Et cela inquiète les travailleurs qui gravitent autour de l’industrie festivalière. À Kervignac (Morbihan), la société Reoliñ propose une aide informatique pour faciliter l’organisation des festivals. Parmi ses clients, on retrouve les Vieilles Charrues, les Nuits sonores (Lyon) ou le festival de métal Motocultor (Morbihan). «Sur la saison 2021, les événements à petit budget risquent de se passer de nous. Certains nous appellent déjà pour implorer des ristournes. On fait ce qu’on peut, mais on a aussi des factures à payer…», raconte son fondateur, Xavier Garcia, à Ouest France.

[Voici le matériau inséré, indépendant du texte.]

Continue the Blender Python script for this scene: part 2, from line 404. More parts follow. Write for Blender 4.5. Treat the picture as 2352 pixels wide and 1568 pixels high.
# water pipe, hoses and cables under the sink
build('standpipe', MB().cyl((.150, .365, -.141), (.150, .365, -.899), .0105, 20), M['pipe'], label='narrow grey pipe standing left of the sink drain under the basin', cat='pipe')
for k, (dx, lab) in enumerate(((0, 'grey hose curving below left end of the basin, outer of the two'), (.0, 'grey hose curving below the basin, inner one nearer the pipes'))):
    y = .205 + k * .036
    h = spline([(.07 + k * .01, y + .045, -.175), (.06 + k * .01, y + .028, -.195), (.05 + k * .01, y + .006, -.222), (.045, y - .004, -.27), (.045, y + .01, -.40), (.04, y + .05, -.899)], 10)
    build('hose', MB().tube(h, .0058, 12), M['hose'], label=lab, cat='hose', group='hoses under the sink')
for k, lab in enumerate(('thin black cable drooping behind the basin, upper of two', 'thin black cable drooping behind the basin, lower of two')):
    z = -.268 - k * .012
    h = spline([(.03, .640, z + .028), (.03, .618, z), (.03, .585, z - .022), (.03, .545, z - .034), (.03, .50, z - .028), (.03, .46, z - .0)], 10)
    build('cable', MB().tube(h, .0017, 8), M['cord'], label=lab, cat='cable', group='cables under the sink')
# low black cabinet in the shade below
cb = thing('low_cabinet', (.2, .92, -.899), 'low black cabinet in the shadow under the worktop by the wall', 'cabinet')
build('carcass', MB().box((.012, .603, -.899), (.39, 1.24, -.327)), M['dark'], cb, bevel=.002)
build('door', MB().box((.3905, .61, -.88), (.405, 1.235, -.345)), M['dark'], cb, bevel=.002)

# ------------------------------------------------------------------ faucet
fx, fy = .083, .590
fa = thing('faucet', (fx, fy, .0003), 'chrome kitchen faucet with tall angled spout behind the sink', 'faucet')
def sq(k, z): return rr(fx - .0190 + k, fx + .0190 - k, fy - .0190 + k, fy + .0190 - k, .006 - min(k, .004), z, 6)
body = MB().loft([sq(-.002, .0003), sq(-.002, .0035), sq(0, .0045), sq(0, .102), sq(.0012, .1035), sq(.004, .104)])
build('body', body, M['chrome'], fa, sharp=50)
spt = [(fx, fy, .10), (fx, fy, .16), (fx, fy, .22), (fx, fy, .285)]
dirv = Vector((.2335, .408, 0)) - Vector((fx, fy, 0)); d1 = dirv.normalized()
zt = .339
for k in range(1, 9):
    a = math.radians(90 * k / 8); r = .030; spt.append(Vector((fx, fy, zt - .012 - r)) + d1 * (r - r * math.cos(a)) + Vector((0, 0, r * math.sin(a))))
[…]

L’inquiétude pour les prochaines éditions

Pour ne pas avoir à augmenter de façon abrupte le prix des billets des prochaines éditions, les festivals comptent sur des aides d’entreprises mécènes locales. Mais le directeur des Vieilles Charrues est réaliste : «Beaucoup sont dans le rouge et risquent de ne pas nous accompagner l’an prochain», confie-t-il au journal breton.

Le Grand Ouest est représentatif d’une situation qui concerne l’ensemble du territoire français. L’exemple du village gersois de Marciac, connu mondialement pour son festival de Jazz, le confirme.

Avec ses huit restaurants, deux hôtels et deux supermarchés, on comprend vite que l’offre commerciale n’est pas adaptée à ses 1250 habitants mais bien aux 250.000 visiteurs qui le traversent pendant trois semaines. L’annulation de Jazz in Marciac pourrait entraîner une perte de 20 millions d’euros pour l’ensemble des acteurs du territoire.

Si la plupart des collectivités ont voté cette année le maintien de leurs subventions pour les festivals. En revanche rien n’indique qu’elles le feront et surtout qu’elles le pourront pour les prochaines éditions si la crise se prolonge.

En attendant d’y voir plus clair, les festivals préparent leur édition 2021. La plupart essaient de proposer les mêmes programmations, mais rien n’est gagné, notamment pour les artistes internationaux. Lenny Kravitz vient par exemple d’annuler sa venue à Marciac. Un peu plus à l’est, dans le Tarn, Alain Navarro, met tout en œuvre pour pouvoir fêter dignement les 25 ans du festival Pause Guitare à Albi. Le directeur artistique espère qu’un maximum de festivaliers garderont leurs billets de 2020, réutilisables en 2021. Et l’association qui organise Pause Guitare a lancé un appel aux dons. Avec un peu de chance, on devrait pouvoir y écouter l’an prochain Philippe Katerine, Angèle, Francis Cabrel et peut-être Roger Hodgson de Supertramp, s’il est autorisé à se rendre en France d’ici-là.